Worldwide Bank Clearance Sale
The banking industry continues to teeter even as U.S. lawmakers prepare to vote on a bill to buy troubled financial assets.
The banking operations of
Wachovia, the nation's fourth-largest bank, which has been hammered by its mortgage exposure in California and Florida, will be acquired by
Citigroup. The role of the Federal Deposit Insurance Corp. and the Treasury Department indicate that it was a sale overseen, if not forced, by regulators. Last week, regulators seized Washington Mutual and sold the bulk of the business to J.P. Morgan Chase.
Under the deal, Citi will pay Wachovia $2.16 billion in stock and assume Wachovia senior and subordinated debt, totaling approximately $53 billion. As a result of the acquisition, Citi is cutting its quarterly dividend to 16 cents per share and is selling $10 billion in stock to raise capital. The deal does not include the A.G. Edwards brokerage unit or the Evergreen investment operations.

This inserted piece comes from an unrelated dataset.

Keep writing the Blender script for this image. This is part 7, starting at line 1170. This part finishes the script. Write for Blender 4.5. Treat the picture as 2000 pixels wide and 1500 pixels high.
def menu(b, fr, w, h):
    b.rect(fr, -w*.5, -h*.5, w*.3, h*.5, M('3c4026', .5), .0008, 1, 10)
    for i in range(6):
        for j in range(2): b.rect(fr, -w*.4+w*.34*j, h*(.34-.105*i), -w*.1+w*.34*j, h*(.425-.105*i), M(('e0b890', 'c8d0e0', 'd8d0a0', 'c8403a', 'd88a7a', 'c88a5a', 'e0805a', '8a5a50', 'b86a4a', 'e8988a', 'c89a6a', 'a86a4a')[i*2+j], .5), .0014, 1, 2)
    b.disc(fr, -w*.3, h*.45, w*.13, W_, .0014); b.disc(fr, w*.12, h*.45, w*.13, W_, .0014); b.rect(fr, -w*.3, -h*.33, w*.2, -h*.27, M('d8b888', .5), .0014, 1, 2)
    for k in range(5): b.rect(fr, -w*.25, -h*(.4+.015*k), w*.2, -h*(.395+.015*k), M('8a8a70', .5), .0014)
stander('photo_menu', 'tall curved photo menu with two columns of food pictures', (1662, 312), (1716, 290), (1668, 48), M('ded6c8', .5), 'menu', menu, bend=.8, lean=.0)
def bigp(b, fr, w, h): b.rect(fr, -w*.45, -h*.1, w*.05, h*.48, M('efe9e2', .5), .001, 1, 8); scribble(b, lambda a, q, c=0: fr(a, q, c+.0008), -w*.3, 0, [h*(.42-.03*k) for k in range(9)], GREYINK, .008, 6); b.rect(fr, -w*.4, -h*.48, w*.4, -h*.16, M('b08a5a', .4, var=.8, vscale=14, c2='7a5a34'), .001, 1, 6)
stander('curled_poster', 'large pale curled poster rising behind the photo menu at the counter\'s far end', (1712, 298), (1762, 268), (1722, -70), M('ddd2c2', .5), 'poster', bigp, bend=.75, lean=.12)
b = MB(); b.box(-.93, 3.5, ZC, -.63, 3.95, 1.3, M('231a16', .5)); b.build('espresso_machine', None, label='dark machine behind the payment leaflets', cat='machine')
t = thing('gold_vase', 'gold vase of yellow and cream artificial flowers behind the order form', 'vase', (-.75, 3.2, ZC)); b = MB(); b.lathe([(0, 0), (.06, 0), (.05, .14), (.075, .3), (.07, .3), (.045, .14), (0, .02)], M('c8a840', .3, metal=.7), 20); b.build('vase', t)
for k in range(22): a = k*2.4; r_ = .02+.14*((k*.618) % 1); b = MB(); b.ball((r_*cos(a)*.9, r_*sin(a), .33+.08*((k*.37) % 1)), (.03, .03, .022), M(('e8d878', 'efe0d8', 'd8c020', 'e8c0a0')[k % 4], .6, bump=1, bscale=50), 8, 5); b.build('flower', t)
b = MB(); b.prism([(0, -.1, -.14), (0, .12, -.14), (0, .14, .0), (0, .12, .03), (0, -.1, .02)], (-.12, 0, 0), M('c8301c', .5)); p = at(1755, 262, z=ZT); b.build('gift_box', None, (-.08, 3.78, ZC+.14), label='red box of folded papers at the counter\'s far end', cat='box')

The sale came the same day that fresh tremors shook Europe's financial system.
The British government, which nationalized Northern Rock a year ago, has seized control of lender Bradford & Bingley. The governments of Belgium, the Netherlands, and Luxembourg gave a $16 billion lifeline to Fortis. The German government has backed a loan to Hypo. Iceland, meanwhile, nationalized its third-largest bank.
Shares of Dexia tumbled in Paris trading after a report said that the French-Belgian bank may need to be rescued as well.
"The precarious global environment means the weakest links in Europe are now falling," Mamoun Tazi, an analyst with MF Global Securities Ltd. in London, told Bloomberg News.
The sale of Wachovia caps a similar shakeout in U.S. banking. The New York Times notes how a deal will further consolidate the banking industry into just a few banks.
"A sale to either Wells Fargo or Citigroup would further concentrate Americans' bank deposits in the hands of just three banks: Bank of America, J.P. Morgan Chase, and whichever bank acquires Wachovia would control more than 30 percent of the industry's deposits."